TEL AVIV.- Tel Aviv Museum of Art is presenting the first comprehensive exhibition in Israel of works by Ilya and Emilia Kabakov, celebrated artist duo in the 20th century, known as pioneers of installation art.
Ilya and Emilia Kabakov worked together as an artist duo in their Long Island, New York home from 1989 until Ilya's recent passing on May 27, 2023, at the age of 89.
"Tomorrow We Fly" at Tel Aviv Museum of Art is the first exhibition of their work presented worldwide after Ilya Kabakov's death.
The exhibition explores the place of this artist duo in the conceptual art scene, sketching the trajectory of their art, from the beginning of Ilya Kabakov's career as an "unofficial" artist in Moscow, through his move to the west in 1987 and the ensuing collaboration with Emilia, which began in 1989. Ilya and Emilia Kabakov are best known for their large-scale "total installations," which draw on the visual culture of the Former Soviet Union while addressing universal themes such as hope, anxiety, and failure.
The Kabakovs' total installations are autonomous "sets" installed in museum halls, comprising architectural elements and paintings. The theatrical situations they stage surround the viewer and furnish a direct and unmediated experience in a different reality, largely drawing on life in the post-Stalinist Soviet Union. The Kabakovs' groundbreaking work challenges accepted hierarchies, conventions, and narratives while juxtaposing past, present, and future, thus prompting its viewers to critical thinking, as active participants. Allegorically, it raises questions that surpass the realms of art, and are addressed to all human beings.
The exhibition at Tel Aviv Museum of Art explores the political, cultural, and generational contexts of art and its ability to generate change, especially in times of crisis. In the current cultural climate throughout the world and particularly in Israel, it explores art's power to transcend the boundaries of the museum through the imagination. Spanning two central halls in the Museum's main building, the exhibition features oil paintings from different periods in Ilya Kabakov's oeuvre, alongside some of the Kabakovs' iconic installations, including Not Everyone Will be Taken Into the Future, which debuted at the 2001 Venice Biennale.

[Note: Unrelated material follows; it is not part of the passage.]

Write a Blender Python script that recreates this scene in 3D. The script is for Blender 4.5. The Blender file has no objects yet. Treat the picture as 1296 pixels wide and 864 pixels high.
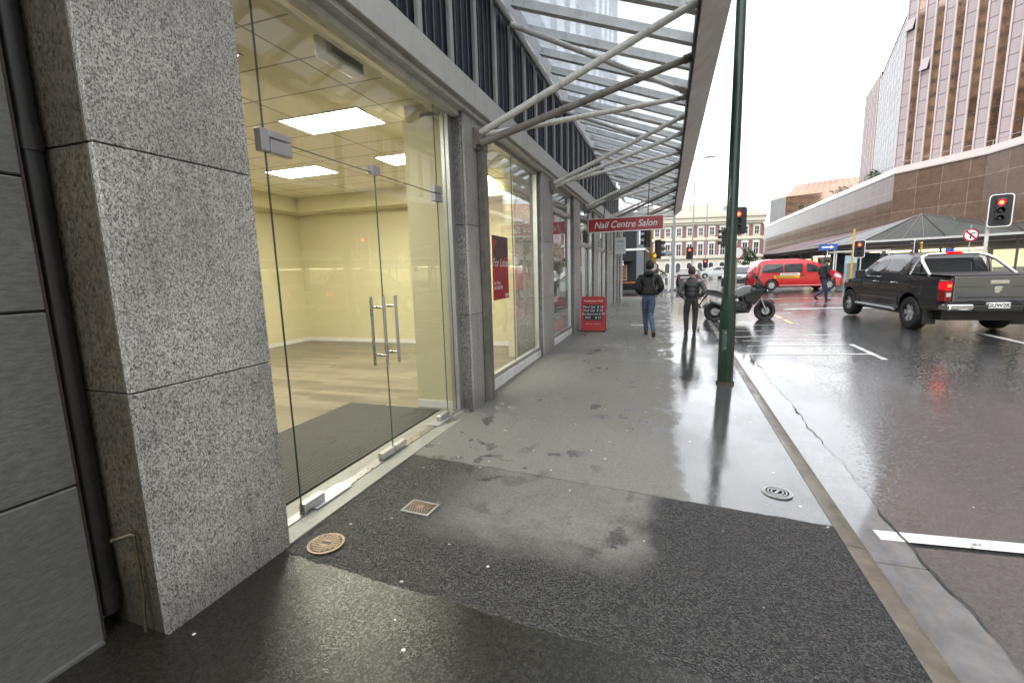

Ilya Iosifovich Kabakov, considered the father of Russian conceptual art, was born in 1933 in Dnipropetrovsk, USSR (now Dnipro, Ukraine) to Jewish parents. From the 1930s onward, artists in the Soviet Union were obliged to create exclusively in the official style of Socialist Realism, declared by Stalin. As part of these restrictions, between 1955 and 1987 Kabakov earned a livelihood illustrating children's books in the sanctioned official style. Simultaneously, however, he worked secretly in his Moscow studio as an "unofficial" artist. Kabakov was not permitted to leave the Soviet Union until 1987, when he was offered a residency at Kunstverein Graz, Austria. A year later he left for New York, where he renewed contact with Emilia (originally - Lekach).
Emilia Lekach Kabakov, born in 1945also in Dnipropetrovskwas trained as a classical pianist in the Music College in Irkutsk, and studied Spanish language and literature at Moscow University before emigrating to the United States in 1975. Ilya and Emilia began their artistic partnership in the 1980s, and in 1992 they got married. Together they created an extensive body of installations and conceptual works, discussing the human condition and concepts such as utopia and dream, imagination and anxiety.
The Kabakovs' work has been featured in major museums throughout the world, including the MoMA, New York; Centre Pompidou, Paris; the Hirshhorn Museum and Sculpture Garden, Washington; and Stedelijk Museum, Amsterdam; as well as in international exhibitions such as Documenta IX, Kassel (1992) and The Whitney Biennial, New York (1997). In 1993 they represented Russia at the Venice Biennale with the installation the Red Pavilion, and in 2017 a retrospective of their work was staged at Tate Modern, London, in collaboration with the Hermitage State Museum, St. Petersburg, and the State Tretyakov Gallery, Moscow.